Thomas Cottrell is Bellevue Club’s wine consultant and the owner of La Cantina Wine Merchants.
Don’t let this scare you off, but there’s a lot of mathematics permeating the world of wine. Not a great deal of calculus, perhaps (except for the lab technicians); but quite a lot of numbers. It starts with the vintage, moves on to the alcohol level and stretches into things like “85 percent cabernet sauvignon, 10
percent merlot, and 5 percent cabernet franc.” Stuff like that. And there’s more, as they say on late-night TV. “Aged in oak barrels for 24 months; one-third new, two-thirds used; one-half French Limousin, one-half American.” If you’re not careful it can get pretty tedious, very quickly. But here are a few numbers that may intrigue you ... things to consider the next time you sit down with a glass of wine. Consider the glass of wine itself. It might have four, five or six ounces of wine in it, depending on the size of the glass and how full you’ve filled it. In better restaurants these days, it is not uncommon to have a six-ounce pour, about one-quarter of a bottle. Let’s assume you’re in such a restaurant (or at least a good household): six ounces will be our standard. That means that your glass of wine is one forty-eighth of a case of wine. It is also one of 1,180 glasses of wine held in a standard barrel of wine. The barrel held 740 pounds of grapes, which means that your glass is the distillation of six-tenths of a pound of grapes—about 10 ounces by weight.

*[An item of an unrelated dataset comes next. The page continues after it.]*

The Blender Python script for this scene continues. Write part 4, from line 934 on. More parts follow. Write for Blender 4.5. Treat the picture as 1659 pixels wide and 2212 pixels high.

Another way to look at that barrel is that it is the equivalent of 59 gallons. It also holds nearly 25 cases of wines—24.6 to be precise. (Detour: a new French oak barrel can cost $900 these days. If a winemaker decides to use 100 percent new oak on all her wines, it means that for each barrel—300 bottles—$3 is added to the manufactured cost of the wine. By the time that wine reaches the retail shelf, the oak component alone will add at least $7 to the price; $10 is probably a better estimate. How much do you like oak on your wine?) Here are more metrics for you to evaluate that glass of wine. Remember that every wine-growing region in the
world has a different crop yield (as does every individual vineyard, of course). The yield is ex-pressed as “tons per acre,” which probably sounds pretty boring until you realize that it generally affects the concentration, quality ... and the price of the wine. Take Sonoma County in California. On average, an acre of grapes there produces five tons of grapes; or, put another way, 13.5 barrels of wine. In turn, that’s 15,940 glasses of wine. Compare that with Washington state, which averages less than four tons per acre. Turn an acre’s production here into glasses of wine and you get 12,400—3,540 fewer glasses produced on the same amount of real estate. Imagine what that does to the concentration and focus of an average glass of wine, even if you ignore the cost factor. And who among us doesn’t pay attention to that? Don’t get me wrong, there are other things besides tons-per-acre to explain the difference between great wine, good wine, and average (or worse) wine. But it is interesting to see the general correlations that occur. Consider, for example, the state of California.
The average yield for the state as a whole is just under six tons (per acre)—think of all that jug wine. As we’ve seen, Sonoma County averages five. But famous—and famously expensive—Napa Valley comes in at less than two and three-quarters. Now you know one of the reasons why your favorite cabernet from down there costs as much as it does: just 8,703 glasses per acre, including the white wines. How about another glass of Opus One? Here’s one last number for you, one that has no bearing on quality but that’s interesting nonetheless. In comparing California with Washington state, we can argue these days that our wines are every bit as impressive as theirs—it’s now a matter of taste, not of quality. But on the quantity side of things, the one where we’re the second-largest
producer of wine in the country? Remember this: for every glass of wine produced in the state of Washington, our friends to the south churn out 27. It’s going to take a little while to change those numbers.